NCC: Grateful for Tariff Mitigation Assistance
The National Cotton Council (NCC) thanks the Trump Administration for its recognition of the impacts of China’s retaliatory tariffs and applauds the Administration’s plan to assist U.S. farmers and ranchers facing trade disruptions from these tariffs. This support comes at a crucial time for the U.S. cotton industry.
August 27, 2018
Contact:
Marjory Walker
or
T. Cotton Nelson
(901) 274-9030
MEMPHIS, Tenn. – The National Cotton Council (NCC) thanks the Trump Administration for its recognition of the impacts of China’s retaliatory tariffs and applauds the Administration’s plan to assist U.S. farmers and ranchers facing trade disruptions from these tariffs. This support comes at a crucial time for the U.S. cotton industry.

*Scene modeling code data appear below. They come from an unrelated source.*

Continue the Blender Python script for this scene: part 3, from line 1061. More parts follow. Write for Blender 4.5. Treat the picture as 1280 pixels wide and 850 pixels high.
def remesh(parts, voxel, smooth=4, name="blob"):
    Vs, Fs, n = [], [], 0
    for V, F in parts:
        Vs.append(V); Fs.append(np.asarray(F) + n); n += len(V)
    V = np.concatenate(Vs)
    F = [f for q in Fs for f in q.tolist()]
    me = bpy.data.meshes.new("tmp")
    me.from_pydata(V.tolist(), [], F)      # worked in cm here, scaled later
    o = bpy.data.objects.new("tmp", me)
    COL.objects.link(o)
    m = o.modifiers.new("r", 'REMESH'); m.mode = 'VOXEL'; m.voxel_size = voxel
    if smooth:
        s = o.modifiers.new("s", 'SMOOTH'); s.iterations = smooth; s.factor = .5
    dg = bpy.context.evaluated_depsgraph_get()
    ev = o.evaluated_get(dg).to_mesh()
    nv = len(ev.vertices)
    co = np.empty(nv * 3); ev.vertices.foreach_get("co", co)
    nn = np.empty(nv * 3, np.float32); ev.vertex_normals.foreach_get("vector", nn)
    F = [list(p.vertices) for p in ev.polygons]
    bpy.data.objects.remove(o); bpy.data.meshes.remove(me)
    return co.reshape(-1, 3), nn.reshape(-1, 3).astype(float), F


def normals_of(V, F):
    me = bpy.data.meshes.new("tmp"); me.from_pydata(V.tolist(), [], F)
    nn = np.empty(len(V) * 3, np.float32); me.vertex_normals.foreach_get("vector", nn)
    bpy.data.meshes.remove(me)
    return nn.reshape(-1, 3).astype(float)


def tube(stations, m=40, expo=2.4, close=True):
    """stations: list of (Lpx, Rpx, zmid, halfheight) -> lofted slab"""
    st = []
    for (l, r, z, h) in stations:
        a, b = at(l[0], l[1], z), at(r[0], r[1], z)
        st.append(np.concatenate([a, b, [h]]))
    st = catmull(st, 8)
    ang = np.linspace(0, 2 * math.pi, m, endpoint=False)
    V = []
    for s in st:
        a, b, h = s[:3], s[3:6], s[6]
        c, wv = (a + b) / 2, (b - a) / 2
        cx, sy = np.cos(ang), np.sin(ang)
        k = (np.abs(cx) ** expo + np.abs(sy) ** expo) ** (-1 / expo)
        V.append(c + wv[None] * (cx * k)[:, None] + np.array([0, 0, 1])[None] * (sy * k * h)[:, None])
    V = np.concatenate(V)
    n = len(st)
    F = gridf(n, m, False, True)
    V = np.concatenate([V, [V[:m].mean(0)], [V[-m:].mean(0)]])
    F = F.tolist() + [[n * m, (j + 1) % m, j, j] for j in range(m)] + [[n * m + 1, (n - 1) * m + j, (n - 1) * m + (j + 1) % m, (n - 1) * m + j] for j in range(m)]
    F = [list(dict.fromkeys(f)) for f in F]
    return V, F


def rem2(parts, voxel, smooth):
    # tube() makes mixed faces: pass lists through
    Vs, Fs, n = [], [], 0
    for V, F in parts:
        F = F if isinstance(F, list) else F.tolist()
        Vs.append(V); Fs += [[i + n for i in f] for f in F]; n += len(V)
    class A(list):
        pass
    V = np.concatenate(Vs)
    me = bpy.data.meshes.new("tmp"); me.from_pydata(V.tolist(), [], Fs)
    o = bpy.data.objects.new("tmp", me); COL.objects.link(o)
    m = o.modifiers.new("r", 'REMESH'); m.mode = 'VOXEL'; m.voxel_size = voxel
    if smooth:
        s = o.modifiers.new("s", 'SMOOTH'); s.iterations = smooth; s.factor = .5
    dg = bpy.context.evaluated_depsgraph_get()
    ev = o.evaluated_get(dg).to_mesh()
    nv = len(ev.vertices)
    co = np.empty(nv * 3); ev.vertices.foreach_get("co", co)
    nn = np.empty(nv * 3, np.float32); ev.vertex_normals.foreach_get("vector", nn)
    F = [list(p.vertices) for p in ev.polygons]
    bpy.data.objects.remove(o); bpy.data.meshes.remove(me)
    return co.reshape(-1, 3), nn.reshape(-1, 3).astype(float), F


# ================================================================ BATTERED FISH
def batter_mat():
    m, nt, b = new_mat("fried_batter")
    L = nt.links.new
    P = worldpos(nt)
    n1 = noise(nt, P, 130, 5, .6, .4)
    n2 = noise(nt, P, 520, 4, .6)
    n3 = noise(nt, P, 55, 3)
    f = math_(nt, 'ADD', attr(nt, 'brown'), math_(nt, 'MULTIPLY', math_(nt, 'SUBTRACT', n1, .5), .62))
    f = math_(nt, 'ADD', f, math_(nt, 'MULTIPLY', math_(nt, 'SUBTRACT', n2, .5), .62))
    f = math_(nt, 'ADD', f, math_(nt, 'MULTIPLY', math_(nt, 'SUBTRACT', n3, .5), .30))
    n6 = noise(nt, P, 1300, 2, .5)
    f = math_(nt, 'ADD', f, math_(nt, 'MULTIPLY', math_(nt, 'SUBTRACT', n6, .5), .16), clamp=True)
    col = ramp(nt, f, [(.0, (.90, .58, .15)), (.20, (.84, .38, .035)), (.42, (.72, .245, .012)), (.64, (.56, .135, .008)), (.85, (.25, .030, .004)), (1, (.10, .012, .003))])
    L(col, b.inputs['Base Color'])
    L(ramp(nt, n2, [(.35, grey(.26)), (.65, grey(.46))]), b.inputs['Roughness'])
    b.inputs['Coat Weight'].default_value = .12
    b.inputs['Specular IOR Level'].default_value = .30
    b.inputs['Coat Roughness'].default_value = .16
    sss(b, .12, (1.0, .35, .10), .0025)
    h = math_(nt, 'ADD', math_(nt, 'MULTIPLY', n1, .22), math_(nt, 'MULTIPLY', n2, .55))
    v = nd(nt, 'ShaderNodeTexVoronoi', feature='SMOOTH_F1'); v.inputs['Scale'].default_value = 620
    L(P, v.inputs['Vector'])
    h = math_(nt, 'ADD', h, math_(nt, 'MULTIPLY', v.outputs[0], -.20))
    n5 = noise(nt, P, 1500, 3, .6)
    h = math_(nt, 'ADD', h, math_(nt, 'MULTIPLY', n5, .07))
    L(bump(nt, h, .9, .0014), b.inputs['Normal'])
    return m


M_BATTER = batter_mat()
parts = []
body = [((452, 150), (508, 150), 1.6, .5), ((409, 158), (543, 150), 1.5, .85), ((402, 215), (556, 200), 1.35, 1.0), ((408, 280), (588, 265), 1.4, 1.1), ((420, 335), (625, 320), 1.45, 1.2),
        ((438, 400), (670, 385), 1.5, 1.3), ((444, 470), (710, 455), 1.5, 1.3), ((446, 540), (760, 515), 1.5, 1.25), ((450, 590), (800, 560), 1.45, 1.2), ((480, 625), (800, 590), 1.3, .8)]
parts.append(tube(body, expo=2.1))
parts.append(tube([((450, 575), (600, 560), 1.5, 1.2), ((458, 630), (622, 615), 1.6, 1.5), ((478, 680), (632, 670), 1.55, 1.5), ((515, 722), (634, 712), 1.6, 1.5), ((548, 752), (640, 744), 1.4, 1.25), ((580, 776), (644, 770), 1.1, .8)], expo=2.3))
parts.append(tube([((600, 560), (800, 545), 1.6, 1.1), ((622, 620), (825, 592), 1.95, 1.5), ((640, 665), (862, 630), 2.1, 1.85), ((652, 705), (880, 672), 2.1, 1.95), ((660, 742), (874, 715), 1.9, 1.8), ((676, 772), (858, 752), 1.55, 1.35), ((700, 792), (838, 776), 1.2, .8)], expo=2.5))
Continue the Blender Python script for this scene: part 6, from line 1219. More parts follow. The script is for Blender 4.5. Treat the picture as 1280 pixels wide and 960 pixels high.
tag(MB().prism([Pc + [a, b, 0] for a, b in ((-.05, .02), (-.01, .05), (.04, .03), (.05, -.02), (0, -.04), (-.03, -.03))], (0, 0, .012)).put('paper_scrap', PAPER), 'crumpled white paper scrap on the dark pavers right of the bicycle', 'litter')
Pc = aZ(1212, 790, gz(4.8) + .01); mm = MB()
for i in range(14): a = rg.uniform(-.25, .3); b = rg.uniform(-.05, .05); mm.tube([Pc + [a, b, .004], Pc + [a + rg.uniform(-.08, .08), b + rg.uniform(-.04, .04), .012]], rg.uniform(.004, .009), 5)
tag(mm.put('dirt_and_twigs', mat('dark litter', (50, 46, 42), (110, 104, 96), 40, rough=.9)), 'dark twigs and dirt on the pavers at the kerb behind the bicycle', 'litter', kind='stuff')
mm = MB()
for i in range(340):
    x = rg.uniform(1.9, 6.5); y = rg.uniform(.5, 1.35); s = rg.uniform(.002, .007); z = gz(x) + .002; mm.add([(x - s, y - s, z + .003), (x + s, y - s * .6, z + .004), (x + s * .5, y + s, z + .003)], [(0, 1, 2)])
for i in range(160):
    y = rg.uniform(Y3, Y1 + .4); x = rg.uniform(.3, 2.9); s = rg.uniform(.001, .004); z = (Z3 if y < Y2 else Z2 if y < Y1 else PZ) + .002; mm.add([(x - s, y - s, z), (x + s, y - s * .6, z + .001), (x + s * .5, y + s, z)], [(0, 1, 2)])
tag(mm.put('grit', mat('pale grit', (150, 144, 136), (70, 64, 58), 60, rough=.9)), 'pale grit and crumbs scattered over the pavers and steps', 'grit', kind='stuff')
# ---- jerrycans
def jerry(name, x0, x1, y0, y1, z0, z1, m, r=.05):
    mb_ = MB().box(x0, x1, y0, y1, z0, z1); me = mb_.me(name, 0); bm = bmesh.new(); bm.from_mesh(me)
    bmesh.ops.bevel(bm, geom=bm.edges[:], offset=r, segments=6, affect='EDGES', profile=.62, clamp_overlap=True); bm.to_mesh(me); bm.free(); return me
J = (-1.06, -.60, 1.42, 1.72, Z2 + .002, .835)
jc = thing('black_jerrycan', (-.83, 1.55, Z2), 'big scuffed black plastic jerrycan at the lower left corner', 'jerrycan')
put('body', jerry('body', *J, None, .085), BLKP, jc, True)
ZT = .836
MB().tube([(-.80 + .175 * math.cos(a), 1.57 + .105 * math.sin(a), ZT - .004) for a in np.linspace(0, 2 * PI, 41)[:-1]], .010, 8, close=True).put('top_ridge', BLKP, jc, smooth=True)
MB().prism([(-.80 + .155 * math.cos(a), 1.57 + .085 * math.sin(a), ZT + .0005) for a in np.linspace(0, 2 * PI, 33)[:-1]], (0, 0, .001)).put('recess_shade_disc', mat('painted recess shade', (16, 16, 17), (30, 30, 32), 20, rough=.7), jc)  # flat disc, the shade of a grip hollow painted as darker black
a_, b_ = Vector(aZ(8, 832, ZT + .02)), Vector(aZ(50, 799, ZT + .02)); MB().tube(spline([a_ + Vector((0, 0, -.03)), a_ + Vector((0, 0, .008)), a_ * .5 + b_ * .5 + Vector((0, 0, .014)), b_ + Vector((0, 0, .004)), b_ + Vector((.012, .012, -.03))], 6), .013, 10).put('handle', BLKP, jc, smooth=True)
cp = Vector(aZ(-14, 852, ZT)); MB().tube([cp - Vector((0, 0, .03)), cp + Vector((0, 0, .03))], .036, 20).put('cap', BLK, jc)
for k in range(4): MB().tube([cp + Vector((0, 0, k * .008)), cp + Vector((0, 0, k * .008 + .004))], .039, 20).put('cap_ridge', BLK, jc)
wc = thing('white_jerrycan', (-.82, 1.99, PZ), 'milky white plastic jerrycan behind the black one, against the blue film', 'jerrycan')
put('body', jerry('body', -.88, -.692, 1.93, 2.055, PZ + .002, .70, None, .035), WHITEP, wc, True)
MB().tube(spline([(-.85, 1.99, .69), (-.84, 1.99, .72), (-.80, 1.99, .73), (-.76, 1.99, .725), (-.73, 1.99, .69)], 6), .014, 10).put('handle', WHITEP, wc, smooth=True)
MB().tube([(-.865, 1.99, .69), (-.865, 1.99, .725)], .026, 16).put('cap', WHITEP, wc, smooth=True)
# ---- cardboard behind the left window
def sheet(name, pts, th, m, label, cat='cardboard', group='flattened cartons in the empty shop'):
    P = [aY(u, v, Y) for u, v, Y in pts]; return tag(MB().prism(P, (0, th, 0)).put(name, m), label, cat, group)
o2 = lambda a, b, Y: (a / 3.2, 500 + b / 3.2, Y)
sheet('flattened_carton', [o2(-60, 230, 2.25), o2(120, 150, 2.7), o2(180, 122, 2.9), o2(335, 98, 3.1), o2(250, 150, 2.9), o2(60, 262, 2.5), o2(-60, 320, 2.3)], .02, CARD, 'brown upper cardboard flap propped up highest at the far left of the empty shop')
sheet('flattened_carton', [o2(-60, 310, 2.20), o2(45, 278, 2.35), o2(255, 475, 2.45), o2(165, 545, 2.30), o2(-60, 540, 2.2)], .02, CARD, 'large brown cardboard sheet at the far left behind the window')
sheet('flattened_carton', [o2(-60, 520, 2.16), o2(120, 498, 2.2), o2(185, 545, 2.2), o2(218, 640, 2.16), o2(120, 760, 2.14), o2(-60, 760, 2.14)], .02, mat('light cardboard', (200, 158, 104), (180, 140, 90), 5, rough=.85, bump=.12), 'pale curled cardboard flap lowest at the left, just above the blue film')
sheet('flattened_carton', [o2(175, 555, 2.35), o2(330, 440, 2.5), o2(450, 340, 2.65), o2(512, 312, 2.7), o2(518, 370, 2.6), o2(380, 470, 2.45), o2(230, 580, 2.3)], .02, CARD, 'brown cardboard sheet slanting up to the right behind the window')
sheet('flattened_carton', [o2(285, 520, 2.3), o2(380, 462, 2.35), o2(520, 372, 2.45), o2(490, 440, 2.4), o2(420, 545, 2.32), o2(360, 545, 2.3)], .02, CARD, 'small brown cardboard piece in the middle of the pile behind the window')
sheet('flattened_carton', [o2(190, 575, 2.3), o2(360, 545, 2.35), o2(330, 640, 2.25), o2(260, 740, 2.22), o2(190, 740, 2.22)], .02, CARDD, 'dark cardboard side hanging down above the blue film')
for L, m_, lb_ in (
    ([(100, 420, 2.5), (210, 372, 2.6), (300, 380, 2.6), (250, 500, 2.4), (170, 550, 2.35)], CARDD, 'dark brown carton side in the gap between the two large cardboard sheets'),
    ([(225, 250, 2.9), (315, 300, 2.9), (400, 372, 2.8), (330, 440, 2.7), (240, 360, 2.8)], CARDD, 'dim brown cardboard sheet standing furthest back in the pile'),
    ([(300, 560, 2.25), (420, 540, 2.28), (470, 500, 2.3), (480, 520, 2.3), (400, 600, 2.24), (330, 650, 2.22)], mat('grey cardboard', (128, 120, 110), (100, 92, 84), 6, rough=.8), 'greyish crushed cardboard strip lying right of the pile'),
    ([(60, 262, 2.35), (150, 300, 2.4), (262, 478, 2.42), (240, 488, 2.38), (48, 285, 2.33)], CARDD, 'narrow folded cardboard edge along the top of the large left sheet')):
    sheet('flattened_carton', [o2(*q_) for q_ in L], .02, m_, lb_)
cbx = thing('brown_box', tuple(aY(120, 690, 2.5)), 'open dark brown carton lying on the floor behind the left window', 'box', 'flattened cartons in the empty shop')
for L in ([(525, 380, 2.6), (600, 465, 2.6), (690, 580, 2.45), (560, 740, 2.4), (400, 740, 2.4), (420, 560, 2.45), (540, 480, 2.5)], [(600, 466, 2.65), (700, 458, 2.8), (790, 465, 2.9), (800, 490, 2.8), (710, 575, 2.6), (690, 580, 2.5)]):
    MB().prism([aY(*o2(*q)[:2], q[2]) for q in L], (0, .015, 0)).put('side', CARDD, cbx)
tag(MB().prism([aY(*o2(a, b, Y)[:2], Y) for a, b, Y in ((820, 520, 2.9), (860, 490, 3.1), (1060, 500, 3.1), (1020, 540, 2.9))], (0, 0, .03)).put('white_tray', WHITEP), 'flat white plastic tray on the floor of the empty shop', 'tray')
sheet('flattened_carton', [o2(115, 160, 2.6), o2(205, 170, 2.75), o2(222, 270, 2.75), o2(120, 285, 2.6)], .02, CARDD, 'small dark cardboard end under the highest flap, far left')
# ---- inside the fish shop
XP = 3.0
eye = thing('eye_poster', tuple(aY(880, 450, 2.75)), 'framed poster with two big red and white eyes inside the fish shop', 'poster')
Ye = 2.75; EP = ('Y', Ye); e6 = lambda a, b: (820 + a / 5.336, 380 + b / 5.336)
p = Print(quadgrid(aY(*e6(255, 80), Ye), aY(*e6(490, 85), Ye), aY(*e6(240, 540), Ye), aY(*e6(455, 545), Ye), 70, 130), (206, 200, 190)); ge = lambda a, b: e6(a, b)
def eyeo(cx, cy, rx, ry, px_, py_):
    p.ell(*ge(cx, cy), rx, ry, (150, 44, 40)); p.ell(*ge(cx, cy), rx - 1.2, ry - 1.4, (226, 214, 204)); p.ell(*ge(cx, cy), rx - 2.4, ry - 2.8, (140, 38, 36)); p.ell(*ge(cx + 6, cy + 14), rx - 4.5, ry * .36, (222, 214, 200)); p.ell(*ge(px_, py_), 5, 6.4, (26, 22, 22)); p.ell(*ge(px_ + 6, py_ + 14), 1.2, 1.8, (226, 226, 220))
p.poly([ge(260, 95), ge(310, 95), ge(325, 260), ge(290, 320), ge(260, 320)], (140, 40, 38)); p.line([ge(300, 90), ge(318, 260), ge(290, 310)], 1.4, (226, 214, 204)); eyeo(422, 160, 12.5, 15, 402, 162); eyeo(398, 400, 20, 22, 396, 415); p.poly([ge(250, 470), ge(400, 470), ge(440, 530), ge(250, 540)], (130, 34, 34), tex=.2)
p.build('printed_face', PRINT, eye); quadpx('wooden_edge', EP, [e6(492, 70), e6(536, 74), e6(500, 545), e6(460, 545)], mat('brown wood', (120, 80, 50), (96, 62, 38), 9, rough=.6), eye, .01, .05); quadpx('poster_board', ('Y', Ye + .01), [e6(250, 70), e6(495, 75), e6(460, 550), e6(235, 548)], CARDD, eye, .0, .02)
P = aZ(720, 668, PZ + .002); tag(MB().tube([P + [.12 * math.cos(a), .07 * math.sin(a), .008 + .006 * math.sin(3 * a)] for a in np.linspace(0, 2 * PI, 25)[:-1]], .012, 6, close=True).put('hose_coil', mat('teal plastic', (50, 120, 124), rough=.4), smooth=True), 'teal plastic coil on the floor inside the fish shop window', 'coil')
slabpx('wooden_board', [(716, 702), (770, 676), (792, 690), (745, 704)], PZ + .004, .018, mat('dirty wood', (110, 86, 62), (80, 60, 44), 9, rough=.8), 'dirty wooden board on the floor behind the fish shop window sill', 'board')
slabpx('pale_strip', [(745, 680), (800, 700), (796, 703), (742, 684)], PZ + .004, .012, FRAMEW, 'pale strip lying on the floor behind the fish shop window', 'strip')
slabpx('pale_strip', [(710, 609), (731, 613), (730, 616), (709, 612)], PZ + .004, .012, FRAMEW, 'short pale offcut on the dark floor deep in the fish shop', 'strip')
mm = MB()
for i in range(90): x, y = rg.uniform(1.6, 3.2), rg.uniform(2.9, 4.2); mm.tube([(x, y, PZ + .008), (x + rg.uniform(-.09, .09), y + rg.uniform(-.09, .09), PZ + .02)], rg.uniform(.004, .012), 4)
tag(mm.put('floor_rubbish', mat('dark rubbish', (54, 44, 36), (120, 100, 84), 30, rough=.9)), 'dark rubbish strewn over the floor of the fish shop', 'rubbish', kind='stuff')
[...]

While the NCC encourages continued dialogue between the U.S. and China to resolve the trade tensions, the NCC emphasizes the importance of producer support to help partially mitigate the impacts of these tariffs on U.S. cotton and additional funds for export promotion as the industry looks to expand markets for U.S. cotton.
The plan includes three components to assist farmers and ranchers: a Market Facilitation Program, a Food Purchase & Distribution Program, and a Trade Promotion Program. The Market Facilitation Program will provide $0.06/lb on at least half of a producer’s 2018 cotton production (upland and ELS). The payment rate on the second half of 2018 production will be determined later and may remain at the same payment level. Once harvest is complete, production evidence must be provided to the local USDA Farm Service Agency office before payments will be made. The Market Facilitation payments are subject to the existing $900,000 adjusted gross income means test and a separate $125,000 per person payment limit for the eligible crops.
NCC Chairman Ron Craft, a Plains, Texas, ginner, stated, “The National Cotton Council strongly commends Secretary Perdue and his team at USDA for their ongoing efforts to help U.S. agriculture manage through the current trade disruptions as the Administration seeks to address unfair trade practices and barriers. The tariff mitigation program announced today will help address a portion of the losses cotton producers are facing in the marketplace. However, there is continued economic stress on producers in areas of the Cotton Belt that have lost production this year due to severe drought. In addition, cotton and cottonseed industry participants throughout the marketing channels are also feeling the impacts of the retaliatory tariffs.”
The other commodities eligible for the program include soybeans ($1.65/bu), sorghum ($0.86/bu), wheat ($0.14/bu), corn ($0.01/bu), dairy ($0.12/cwt) and pork ($8/head).
The Memphis-based NCC’s mission is ensuring the ability of the U.S. cotton industry’s seven segments to compete effectively and profitably in the raw cotton, oilseed and U.S.-manufactured product markets at home and abroad.